[What you need to do]
Only the lines from the first one through the line with "sc = bpy.context.scene" should be printed, exactly as they appear.

[Provided data]
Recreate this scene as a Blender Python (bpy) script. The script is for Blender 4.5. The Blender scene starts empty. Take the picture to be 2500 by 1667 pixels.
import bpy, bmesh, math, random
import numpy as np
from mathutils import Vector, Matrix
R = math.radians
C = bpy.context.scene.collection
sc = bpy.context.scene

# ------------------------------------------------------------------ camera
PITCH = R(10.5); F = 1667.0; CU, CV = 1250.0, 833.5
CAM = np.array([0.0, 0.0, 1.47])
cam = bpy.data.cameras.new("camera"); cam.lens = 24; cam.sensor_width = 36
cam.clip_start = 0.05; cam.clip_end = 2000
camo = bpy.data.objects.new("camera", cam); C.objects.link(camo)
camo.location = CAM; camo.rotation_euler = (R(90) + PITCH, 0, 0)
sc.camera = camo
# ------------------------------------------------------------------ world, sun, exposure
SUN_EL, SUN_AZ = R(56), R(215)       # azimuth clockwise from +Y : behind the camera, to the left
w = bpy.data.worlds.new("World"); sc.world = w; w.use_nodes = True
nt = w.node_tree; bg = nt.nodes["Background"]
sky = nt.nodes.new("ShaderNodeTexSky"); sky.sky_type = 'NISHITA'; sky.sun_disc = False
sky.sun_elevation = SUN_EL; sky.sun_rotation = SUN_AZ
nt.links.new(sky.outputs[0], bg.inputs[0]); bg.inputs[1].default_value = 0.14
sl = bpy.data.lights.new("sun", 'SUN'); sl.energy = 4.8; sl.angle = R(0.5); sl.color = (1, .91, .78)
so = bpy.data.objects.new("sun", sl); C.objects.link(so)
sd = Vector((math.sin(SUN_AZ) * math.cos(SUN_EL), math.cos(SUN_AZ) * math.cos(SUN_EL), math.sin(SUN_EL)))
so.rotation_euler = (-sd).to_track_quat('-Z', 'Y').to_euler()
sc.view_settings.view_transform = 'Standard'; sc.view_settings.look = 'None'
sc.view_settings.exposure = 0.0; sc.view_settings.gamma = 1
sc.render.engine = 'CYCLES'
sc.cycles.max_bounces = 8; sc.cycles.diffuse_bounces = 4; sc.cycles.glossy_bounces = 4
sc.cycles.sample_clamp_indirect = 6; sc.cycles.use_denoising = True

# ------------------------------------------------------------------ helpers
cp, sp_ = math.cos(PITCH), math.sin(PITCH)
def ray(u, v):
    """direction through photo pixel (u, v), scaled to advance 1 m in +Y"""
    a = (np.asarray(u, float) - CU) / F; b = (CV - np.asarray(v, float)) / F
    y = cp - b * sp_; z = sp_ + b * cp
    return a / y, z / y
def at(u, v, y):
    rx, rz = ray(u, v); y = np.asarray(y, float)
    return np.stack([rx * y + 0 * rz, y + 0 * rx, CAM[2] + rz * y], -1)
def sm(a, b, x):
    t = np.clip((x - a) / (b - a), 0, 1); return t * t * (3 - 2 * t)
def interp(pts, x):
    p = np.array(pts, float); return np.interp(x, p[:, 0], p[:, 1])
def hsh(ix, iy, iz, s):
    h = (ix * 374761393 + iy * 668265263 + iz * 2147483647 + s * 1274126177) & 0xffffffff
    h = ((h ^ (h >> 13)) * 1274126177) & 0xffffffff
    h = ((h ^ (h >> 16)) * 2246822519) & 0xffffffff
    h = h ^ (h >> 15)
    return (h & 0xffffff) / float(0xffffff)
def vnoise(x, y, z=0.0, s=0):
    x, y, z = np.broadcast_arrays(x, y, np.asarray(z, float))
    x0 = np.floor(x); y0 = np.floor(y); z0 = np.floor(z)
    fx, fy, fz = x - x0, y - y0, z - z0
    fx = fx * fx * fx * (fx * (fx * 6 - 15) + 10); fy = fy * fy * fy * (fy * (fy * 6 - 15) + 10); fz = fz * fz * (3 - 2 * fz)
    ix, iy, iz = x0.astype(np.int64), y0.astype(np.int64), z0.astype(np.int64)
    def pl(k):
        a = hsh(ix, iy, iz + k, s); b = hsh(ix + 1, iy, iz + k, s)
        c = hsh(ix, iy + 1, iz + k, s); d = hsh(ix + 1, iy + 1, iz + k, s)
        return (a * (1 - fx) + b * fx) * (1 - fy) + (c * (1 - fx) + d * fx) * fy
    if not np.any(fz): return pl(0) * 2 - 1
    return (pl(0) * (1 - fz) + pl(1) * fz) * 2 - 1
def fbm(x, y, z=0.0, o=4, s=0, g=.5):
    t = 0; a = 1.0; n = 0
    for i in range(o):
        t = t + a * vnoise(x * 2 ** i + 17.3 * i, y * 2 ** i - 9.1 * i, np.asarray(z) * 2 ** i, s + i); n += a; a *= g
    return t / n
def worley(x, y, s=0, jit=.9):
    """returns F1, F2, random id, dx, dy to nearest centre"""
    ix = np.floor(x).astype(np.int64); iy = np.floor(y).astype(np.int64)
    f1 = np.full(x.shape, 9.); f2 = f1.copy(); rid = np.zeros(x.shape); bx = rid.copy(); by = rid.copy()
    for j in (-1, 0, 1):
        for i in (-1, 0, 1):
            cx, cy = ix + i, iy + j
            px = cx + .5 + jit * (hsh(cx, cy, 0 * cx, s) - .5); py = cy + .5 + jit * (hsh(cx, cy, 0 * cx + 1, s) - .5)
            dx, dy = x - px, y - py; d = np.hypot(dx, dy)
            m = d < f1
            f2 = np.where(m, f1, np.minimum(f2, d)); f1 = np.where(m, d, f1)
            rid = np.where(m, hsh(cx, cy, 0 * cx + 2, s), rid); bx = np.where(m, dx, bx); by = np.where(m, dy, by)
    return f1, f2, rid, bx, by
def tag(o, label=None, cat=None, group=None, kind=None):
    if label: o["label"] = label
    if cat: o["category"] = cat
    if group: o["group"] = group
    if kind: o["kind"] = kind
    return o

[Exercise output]
Recreate this scene as a Blender Python (bpy) script. The script is for Blender 4.5. The Blender scene starts empty. Take the picture to be 2500 by 1667 pixels.
import bpy, bmesh, math, random
import numpy as np
from mathutils import Vector, Matrix
R = math.radians
C = bpy.context.scene.collection
sc = bpy.context.scene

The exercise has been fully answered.